Posted by Dave Bull at 12:11 PM, August 6, 2009
Continued from [Forest in Summer - 17] | Starting point of the thread is [Forest in Summer - 1]
So, today's printing will be pretty easy ... just three very small areas of 'spot' colour. In case you haven't figured out what's happening in the background - going by the 'negative' space that was left - the main image on this page should provide the answer.
Here we go then; let's give Dave a bit of skin tone:
And he needs some trousers:
And there were way too many mosquitoes around that day for him to be topless, so he needs a shirt too:
So we're done. I've got to get busy drying these things, as the paper has been damp for a bit over 10 days, but when I get a minute I'll scan one of them at a larger resolution and post it here.
I posted earlier about the time it took to carve these blocks, and I was good about keeping track of the printing hours too, so I'll tally those up and we'll see just how long the whole thing has taken (so far - there is still another batch of 100+ to be printed, but that won't be starting for a week or so ...)
The thread continues in [Forest in Summer - 19] ...
Nice work, Dave. I'd say this print is one of the best in the current series. I do like the way you have given us distance, a peek between the trees. The fuzziness works extremely well.
Still, I am not fond of the photographic realism of the foreground. Yes, it is your style, from the beginning, I know. But in this piece, it is close to too much. Well, OK, from the images on this computer and the blog, it is hard to really tell what is going on. I'll just have to wait until my copy arrives in the mail and I can look at the authentic print.

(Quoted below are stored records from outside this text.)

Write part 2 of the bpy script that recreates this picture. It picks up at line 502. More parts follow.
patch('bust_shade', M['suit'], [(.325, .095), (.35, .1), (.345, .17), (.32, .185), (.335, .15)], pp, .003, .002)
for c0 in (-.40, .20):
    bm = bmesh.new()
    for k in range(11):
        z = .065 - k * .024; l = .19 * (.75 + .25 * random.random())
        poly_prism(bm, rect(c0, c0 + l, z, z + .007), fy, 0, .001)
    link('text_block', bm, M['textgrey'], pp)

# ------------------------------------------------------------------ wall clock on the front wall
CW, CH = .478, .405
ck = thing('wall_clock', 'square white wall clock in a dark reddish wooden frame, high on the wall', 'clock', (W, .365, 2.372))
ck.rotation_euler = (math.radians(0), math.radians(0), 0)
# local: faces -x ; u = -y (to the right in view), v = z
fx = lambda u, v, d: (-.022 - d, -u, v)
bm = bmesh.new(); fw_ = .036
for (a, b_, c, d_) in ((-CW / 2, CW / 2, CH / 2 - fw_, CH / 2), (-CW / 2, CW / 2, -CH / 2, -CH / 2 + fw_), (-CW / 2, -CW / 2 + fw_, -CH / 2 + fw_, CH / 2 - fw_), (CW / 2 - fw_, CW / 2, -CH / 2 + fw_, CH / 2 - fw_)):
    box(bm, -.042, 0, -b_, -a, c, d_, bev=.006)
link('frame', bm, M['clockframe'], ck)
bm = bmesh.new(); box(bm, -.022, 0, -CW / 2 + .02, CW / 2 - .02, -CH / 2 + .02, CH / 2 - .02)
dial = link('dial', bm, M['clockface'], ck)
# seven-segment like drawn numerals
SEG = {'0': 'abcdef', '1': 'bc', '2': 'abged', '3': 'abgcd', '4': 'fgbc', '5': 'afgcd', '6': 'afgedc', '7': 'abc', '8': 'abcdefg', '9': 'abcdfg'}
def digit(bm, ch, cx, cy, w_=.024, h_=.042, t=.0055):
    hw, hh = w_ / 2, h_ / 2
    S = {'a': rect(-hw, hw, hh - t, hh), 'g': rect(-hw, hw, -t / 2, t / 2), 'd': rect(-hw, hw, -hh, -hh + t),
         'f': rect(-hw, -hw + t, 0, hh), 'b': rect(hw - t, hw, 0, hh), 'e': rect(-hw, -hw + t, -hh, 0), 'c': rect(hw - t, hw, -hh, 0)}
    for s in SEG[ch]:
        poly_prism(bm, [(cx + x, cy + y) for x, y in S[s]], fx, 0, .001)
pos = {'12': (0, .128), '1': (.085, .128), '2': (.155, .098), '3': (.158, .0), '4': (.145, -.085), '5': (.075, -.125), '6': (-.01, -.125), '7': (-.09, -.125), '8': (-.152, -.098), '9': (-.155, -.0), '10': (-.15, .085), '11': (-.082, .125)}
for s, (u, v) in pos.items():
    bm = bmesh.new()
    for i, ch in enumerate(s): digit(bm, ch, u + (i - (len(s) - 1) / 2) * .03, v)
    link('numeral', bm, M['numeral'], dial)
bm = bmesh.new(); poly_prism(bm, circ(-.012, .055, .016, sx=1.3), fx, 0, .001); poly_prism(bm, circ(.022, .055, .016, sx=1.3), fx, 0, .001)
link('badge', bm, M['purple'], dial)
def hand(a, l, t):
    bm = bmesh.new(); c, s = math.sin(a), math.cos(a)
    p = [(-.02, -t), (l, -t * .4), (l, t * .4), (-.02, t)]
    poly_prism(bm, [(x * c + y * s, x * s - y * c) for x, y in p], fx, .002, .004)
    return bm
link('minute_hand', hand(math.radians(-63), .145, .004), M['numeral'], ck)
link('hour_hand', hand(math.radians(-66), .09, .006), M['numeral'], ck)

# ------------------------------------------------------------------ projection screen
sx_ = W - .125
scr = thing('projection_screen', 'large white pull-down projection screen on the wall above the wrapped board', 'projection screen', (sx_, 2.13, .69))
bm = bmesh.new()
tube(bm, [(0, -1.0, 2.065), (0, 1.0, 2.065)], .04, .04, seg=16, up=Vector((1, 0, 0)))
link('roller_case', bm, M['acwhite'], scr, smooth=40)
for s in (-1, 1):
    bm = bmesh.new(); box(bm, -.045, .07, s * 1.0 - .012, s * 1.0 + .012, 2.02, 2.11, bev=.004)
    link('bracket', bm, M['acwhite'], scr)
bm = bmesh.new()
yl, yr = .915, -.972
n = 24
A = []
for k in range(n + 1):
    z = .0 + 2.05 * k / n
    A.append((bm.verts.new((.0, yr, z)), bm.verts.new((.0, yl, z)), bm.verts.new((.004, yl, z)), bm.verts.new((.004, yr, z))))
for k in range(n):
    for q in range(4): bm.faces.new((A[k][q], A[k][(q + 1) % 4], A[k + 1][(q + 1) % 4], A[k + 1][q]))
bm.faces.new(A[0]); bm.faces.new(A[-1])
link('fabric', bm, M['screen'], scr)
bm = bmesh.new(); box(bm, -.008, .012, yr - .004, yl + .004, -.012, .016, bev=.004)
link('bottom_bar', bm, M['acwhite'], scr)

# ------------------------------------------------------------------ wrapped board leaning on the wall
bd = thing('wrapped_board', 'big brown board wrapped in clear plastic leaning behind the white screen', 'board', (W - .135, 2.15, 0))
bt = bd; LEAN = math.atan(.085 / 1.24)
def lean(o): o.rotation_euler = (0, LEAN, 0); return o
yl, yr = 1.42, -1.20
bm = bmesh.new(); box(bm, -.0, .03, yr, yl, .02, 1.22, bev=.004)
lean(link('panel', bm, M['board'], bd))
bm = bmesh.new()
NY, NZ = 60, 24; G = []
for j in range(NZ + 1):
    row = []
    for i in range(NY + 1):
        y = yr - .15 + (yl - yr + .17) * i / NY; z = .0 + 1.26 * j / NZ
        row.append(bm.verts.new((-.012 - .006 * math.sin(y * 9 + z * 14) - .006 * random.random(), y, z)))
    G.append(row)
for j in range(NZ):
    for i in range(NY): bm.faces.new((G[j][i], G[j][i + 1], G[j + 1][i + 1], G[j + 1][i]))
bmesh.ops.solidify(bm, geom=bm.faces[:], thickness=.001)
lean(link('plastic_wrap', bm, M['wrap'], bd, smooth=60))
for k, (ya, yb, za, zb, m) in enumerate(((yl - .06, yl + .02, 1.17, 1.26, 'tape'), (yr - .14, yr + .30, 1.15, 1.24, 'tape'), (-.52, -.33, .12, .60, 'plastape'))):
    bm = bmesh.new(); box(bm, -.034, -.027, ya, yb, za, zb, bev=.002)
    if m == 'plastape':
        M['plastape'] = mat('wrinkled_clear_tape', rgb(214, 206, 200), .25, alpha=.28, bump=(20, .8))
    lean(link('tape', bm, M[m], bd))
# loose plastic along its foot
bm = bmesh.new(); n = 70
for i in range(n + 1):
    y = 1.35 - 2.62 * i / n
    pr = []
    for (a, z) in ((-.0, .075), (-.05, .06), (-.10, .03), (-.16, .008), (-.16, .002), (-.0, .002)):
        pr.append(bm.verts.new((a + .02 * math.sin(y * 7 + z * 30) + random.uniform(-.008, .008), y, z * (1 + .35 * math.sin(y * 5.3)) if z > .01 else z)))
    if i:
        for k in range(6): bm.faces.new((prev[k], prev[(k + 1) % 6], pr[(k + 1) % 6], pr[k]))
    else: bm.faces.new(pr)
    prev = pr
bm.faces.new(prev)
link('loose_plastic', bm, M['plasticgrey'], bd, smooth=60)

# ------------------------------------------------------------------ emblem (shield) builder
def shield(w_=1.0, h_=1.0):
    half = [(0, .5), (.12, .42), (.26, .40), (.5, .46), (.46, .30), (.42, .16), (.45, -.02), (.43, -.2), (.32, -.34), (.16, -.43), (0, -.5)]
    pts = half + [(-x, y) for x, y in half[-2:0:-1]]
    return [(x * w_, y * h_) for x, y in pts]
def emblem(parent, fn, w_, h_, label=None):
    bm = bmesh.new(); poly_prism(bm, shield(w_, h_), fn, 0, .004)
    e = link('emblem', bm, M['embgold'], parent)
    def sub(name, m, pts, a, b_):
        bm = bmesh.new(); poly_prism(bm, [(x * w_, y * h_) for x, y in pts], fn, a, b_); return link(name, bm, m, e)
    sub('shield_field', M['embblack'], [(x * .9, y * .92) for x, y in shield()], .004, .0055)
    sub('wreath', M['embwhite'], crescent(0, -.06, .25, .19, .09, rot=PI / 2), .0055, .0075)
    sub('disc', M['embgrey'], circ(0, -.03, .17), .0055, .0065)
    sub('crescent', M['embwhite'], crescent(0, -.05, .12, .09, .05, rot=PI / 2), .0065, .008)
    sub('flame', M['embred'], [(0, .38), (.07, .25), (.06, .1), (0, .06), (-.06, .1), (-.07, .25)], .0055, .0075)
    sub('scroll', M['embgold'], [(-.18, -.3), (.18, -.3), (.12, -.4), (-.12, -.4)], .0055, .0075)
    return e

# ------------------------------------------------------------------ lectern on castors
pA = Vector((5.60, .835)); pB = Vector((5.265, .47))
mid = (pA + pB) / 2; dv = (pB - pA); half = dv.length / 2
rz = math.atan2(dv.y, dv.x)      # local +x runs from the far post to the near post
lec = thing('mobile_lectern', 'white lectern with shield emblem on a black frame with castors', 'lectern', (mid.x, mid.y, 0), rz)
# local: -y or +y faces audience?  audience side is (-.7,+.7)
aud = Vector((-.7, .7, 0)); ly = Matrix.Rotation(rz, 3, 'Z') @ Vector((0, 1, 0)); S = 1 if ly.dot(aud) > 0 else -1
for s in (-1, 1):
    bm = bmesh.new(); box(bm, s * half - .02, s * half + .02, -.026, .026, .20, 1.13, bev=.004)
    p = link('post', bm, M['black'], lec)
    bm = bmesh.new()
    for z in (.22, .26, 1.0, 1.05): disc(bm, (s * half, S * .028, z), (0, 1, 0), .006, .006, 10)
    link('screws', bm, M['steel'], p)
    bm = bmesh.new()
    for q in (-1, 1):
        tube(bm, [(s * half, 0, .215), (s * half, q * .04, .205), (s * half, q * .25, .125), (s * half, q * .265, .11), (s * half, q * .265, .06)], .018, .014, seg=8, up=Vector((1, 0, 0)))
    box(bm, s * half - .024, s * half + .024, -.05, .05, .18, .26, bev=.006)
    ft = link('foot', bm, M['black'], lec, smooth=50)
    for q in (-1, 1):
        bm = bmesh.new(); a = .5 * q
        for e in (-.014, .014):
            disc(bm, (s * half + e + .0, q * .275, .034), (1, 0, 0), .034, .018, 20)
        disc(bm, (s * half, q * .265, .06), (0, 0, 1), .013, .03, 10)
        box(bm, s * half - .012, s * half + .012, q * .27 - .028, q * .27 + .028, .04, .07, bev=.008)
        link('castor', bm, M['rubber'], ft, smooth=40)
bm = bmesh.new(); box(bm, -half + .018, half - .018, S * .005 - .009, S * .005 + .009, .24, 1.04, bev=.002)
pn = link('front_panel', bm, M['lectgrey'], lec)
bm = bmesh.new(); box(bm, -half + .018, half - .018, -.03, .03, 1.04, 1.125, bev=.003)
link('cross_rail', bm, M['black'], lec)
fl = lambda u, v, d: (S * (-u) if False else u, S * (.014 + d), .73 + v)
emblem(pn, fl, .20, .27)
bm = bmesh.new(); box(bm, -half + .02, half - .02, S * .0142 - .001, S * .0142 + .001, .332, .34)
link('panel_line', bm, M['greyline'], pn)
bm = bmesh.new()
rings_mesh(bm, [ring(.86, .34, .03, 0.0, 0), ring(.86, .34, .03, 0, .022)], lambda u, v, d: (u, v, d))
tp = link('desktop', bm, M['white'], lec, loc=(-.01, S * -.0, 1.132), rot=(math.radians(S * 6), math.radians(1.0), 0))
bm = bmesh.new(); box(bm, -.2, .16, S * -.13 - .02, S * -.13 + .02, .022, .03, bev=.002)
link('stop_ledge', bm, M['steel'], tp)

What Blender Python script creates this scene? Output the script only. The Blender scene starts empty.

In any event, truly good work.
Richard
... from the images on this computer and the blog, it is hard to really tell what is going on ...
It is indeed! I think you'll feel a bit better once you've got it in hand, but there is a kind of a 'disconnect' happening with these recent few prints of mine.
Back when I was making the traditional surimono stuff, they were very clearly a 'hold in the hand, view them close up' type of print. There was no perspective, they had lots of tactile paper texture (due to the plentiful open white space), and they had delicate small details. Putting them in frames and viewing them 'vertically' (as though through a 'window') made no sense at all.
But these recent prints of my own design are of course made to a different pattern: they have perspective and there is no palpable paper texture. It thus makes more sense to view them from a bit of a distance (again, as though through a window).
If you stand back to look, you would get the overall perspective and 'scene' OK, but the print is too small in overall scale to allow the viewer to stand back! And on top of that, I have put in too much bizarre tiny detail to see from a distance!
Then on the other hand, if you do hold it close to see the detail, the perspective and 'view' all become distorted. You can make the argument that 'it doesn't work either way'!
These recent prints would 'work' far better if they were 'poster' size. But made at that scale, I doubt that anybody would be able to afford them!
(As for being hard to see in these computer images, perhaps this 1500+ pixel enlargement will help!)
Thanks for the comments, Richard!
Dave, I like this very much. The little bit of color (you) in the distance rhymes ever so delicately with the mushroom. I think that's a brilliant touch.